**SHORT PROBLEM:** Without the pictures, can you quote each line below exactly?
+++ MATERIAL
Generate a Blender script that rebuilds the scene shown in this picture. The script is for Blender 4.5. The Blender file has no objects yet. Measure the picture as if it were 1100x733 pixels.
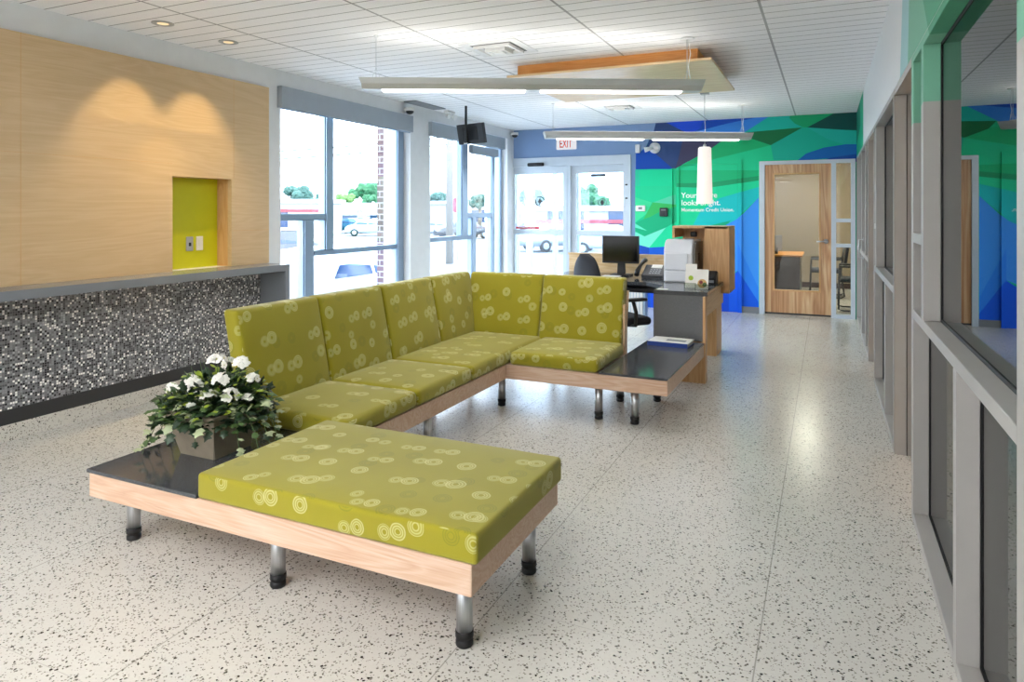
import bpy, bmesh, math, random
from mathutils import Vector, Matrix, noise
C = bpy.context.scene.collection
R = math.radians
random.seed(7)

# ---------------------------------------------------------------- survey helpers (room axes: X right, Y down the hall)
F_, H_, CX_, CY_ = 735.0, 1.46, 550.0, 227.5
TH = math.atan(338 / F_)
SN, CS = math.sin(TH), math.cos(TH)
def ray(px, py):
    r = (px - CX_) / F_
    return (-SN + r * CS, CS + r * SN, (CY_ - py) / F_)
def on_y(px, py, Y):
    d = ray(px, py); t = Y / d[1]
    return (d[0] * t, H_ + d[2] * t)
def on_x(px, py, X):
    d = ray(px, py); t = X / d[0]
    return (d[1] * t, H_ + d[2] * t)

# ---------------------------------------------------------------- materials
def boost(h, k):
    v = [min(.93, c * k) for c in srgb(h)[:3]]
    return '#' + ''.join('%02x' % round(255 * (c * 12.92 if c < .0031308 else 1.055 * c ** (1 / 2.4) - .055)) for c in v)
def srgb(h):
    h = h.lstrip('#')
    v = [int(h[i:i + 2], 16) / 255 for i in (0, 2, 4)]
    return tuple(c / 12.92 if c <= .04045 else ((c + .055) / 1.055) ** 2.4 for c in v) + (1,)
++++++
**OUTPUT FOR THIS TASK:**
Generate a Blender script that rebuilds the scene shown in this picture. The script is for Blender 4.5. The Blender file has no objects yet. Measure the picture as if it were 1100x733 pixels.
import bpy, bmesh, math, random
from mathutils import Vector, Matrix, noise
C = bpy.context.scene.collection
R = math.radians
random.seed(7)

# ---------------------------------------------------------------- survey helpers (room axes: X right, Y down the hall)
F_, H_, CX_, CY_ = 735.0, 1.46, 550.0, 227.5
TH = math.atan(338 / F_)
SN, CS = math.sin(TH), math.cos(TH)
def ray(px, py):
    r = (px - CX_) / F_
    return (-SN + r * CS, CS + r * SN, (CY_ - py) / F_)
def on_y(px, py, Y):
    d = ray(px, py); t = Y / d[1]
    return (d[0] * t, H_ + d[2] * t)
def on_x(px, py, X):
    d = ray(px, py); t = X / d[0]
    return (d[1] * t, H_ + d[2] * t)

# ---------------------------------------------------------------- materials
def boost(h, k):
    v = [min(.93, c * k) for c in srgb(h)[:3]]
    return '#' + ''.join('%02x' % round(255 * (c * 12.92 if c < .0031308 else 1.055 * c ** (1 / 2.4) - .055)) for c in v)
def srgb(h):
    h = h.lstrip('#')
    v = [int(h[i:i + 2], 16) / 255 for i in (0, 2, 4)]
    return tuple(c / 12.92 if c <= .04045 else ((c + .055) / 1.055) ** 2.4 for c in v) + (1,)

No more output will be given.